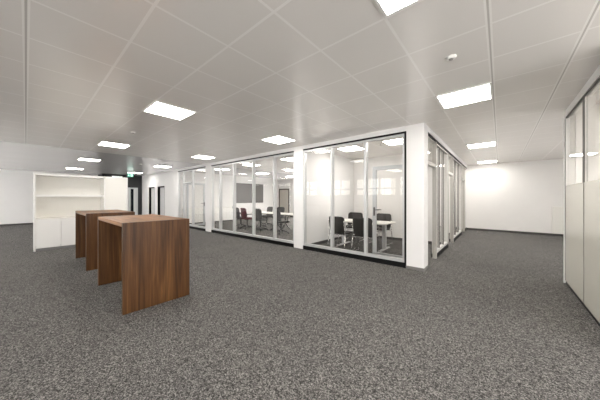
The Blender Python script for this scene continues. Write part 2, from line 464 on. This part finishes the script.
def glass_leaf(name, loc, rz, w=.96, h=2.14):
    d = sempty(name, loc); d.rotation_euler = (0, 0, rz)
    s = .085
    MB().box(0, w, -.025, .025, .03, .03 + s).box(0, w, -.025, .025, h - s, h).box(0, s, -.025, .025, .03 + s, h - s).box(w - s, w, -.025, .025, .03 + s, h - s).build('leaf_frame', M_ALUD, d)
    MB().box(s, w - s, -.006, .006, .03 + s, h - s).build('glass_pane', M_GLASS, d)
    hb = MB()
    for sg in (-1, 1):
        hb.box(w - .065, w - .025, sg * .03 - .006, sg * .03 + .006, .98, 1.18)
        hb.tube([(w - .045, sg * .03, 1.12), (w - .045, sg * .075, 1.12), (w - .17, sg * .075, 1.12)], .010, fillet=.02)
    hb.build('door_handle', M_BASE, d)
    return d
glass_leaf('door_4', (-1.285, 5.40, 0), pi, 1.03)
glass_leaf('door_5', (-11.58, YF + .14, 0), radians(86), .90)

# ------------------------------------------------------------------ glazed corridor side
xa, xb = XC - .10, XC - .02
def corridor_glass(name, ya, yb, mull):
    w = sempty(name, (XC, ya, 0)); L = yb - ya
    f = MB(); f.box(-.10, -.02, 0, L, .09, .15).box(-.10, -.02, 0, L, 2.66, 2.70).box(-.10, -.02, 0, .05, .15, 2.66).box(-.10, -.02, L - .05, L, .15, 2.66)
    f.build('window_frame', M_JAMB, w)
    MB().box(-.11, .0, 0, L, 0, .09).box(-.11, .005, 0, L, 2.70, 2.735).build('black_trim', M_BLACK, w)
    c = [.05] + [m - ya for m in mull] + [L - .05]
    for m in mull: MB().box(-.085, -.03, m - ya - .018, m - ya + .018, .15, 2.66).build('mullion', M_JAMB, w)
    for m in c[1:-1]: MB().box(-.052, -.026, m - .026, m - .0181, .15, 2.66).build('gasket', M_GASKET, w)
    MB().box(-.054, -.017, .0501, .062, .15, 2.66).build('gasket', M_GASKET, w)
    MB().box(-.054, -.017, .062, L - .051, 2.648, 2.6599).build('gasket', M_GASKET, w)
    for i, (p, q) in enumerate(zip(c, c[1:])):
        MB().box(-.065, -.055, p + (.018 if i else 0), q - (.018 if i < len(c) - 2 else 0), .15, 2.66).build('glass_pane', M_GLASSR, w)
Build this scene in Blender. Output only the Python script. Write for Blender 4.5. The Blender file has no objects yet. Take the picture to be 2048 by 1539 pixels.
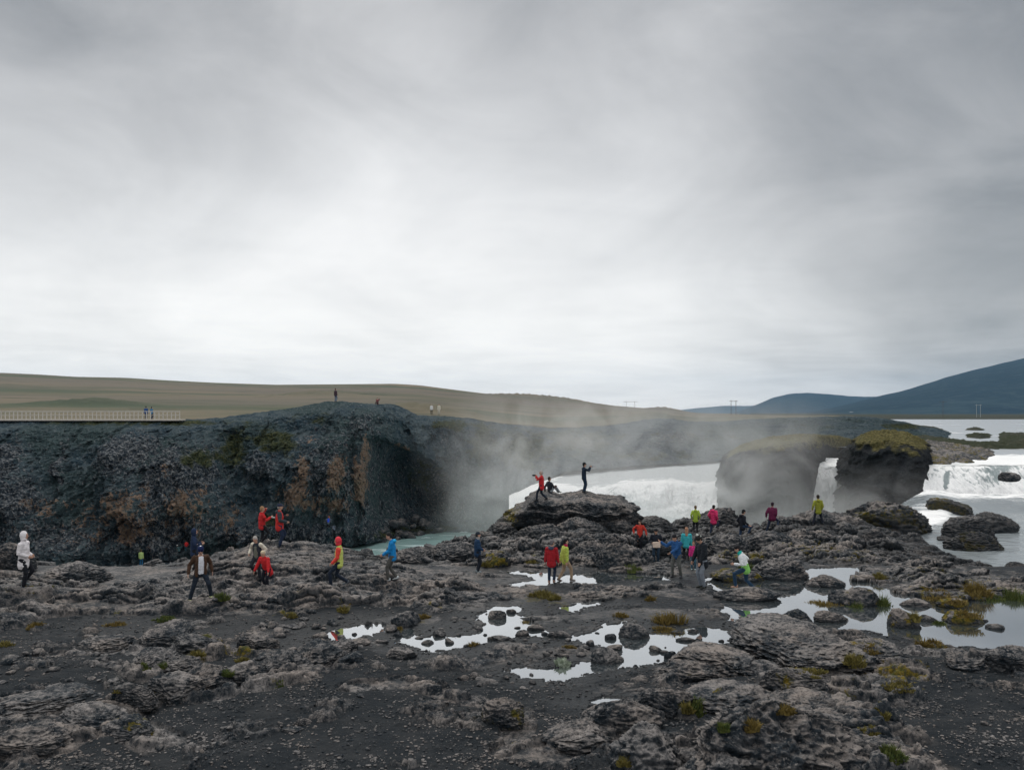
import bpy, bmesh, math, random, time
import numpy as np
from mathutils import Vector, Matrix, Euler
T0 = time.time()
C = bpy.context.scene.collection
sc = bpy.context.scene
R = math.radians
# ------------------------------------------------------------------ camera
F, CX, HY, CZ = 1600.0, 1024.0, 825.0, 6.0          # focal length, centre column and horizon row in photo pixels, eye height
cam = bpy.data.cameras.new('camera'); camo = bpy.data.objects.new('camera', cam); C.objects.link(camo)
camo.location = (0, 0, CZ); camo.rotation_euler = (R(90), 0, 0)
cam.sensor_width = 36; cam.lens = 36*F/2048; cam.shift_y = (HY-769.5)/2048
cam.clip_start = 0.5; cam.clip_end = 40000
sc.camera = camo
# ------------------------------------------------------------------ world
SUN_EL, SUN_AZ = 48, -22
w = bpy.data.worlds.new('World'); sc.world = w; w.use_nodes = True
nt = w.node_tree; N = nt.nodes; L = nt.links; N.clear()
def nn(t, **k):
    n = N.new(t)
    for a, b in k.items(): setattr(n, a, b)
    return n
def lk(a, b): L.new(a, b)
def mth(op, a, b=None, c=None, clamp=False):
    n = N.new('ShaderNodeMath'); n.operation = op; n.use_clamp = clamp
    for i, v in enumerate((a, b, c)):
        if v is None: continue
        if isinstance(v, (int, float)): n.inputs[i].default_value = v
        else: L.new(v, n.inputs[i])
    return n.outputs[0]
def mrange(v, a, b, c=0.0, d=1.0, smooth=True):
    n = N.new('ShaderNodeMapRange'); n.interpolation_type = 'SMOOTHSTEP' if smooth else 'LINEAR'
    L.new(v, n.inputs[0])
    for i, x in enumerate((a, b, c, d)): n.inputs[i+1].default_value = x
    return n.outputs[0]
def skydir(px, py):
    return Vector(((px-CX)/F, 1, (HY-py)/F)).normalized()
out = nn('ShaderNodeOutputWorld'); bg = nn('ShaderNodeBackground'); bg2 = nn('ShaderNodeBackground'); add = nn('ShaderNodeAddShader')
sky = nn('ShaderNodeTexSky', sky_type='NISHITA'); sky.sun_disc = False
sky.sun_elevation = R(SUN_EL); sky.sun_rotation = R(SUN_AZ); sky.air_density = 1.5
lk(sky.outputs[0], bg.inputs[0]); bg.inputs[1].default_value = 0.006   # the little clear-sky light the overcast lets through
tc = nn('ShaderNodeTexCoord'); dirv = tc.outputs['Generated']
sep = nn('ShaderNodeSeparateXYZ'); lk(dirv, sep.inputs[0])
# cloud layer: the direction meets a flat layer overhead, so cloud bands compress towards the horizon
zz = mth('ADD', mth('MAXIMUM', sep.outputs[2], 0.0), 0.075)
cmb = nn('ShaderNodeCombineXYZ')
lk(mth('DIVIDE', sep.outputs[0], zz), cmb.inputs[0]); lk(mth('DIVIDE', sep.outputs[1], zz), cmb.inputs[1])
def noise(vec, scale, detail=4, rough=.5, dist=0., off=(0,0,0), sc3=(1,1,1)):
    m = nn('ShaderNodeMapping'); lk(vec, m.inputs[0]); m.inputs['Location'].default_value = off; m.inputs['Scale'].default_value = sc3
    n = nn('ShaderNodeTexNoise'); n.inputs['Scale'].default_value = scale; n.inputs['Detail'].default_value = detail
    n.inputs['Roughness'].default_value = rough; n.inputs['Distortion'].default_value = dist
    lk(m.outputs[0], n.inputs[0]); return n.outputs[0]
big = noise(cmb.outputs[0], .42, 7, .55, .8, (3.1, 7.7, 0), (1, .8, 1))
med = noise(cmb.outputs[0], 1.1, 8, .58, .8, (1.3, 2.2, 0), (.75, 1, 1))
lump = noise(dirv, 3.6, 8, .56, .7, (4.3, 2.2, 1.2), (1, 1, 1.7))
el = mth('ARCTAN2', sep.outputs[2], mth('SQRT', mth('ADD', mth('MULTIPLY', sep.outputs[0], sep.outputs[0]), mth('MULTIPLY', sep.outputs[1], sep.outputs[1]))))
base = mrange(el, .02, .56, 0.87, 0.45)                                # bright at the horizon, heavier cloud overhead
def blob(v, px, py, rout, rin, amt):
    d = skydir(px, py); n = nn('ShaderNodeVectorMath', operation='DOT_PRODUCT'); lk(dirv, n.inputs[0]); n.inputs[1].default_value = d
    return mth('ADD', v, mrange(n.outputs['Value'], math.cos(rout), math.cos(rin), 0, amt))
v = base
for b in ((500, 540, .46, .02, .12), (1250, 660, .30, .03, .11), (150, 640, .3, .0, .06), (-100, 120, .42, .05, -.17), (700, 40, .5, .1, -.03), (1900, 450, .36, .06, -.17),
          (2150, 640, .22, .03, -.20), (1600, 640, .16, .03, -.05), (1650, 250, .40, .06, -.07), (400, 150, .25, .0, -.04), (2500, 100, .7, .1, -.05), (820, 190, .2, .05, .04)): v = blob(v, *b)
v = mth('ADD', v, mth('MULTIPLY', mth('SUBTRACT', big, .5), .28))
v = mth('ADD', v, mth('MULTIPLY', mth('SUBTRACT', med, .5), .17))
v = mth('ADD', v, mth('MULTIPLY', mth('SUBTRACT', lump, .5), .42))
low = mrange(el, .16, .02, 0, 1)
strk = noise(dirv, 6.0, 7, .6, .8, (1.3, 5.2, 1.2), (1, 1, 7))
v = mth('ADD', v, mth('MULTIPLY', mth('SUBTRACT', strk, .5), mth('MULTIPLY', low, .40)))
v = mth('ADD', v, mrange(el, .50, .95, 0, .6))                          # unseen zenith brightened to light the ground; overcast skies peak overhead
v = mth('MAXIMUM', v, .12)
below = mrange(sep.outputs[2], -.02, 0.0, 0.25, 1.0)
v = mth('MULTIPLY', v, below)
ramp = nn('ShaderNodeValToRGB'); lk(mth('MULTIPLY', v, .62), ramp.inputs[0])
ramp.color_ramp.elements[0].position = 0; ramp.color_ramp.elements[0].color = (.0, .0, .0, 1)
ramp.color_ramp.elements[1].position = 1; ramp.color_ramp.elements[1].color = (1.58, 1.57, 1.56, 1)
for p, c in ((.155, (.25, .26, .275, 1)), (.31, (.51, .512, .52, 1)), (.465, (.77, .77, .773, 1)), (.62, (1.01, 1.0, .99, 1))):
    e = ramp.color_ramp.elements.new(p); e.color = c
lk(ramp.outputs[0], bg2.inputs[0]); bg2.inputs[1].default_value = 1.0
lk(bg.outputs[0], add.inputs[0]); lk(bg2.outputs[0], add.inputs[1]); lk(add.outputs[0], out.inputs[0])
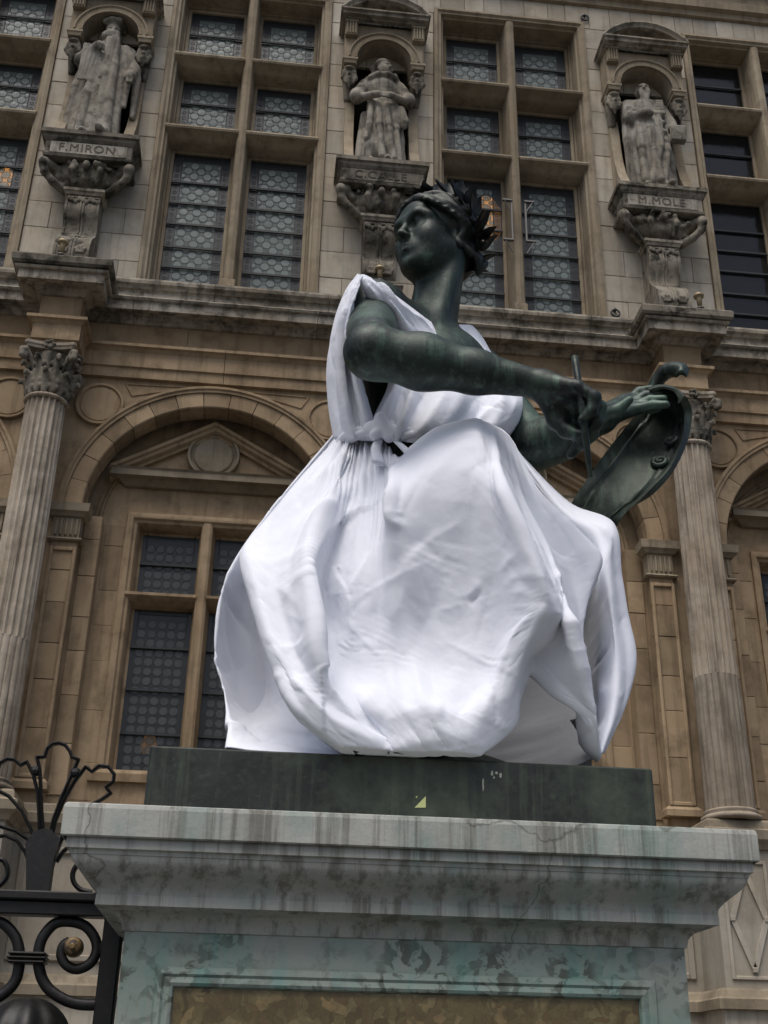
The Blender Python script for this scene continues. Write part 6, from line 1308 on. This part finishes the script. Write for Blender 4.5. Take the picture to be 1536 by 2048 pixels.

▶ **WHAT THIS TASK INVOLVES**
Give again, please, precisely the lines that begin the records and run through the line with "glass_leaf('door_5', (-11.58, YF" in it, keeping both end lines and dropping any pictures.

▶ **CORRECT OUTPUT**
The Blender Python script for this scene continues. Write part 2, from line 464 on. This part finishes the script.
def glass_leaf(name, loc, rz, w=.96, h=2.14):
    d = sempty(name, loc); d.rotation_euler = (0, 0, rz)
    s = .085
    MB().box(0, w, -.025, .025, .03, .03 + s).box(0, w, -.025, .025, h - s, h).box(0, s, -.025, .025, .03 + s, h - s).box(w - s, w, -.025, .025, .03 + s, h - s).build('leaf_frame', M_ALUD, d)
    MB().box(s, w - s, -.006, .006, .03 + s, h - s).build('glass_pane', M_GLASS, d)
    hb = MB()
    for sg in (-1, 1):
        hb.box(w - .065, w - .025, sg * .03 - .006, sg * .03 + .006, .98, 1.18)
        hb.tube([(w - .045, sg * .03, 1.12), (w - .045, sg * .075, 1.12), (w - .17, sg * .075, 1.12)], .010, fillet=.02)
    hb.build('door_handle', M_BASE, d)
    return d
glass_leaf('door_4', (-1.285, 5.40, 0), pi, 1.03)
glass_leaf('door_5', (-11.58, YF + .14, 0), radians(86), .90)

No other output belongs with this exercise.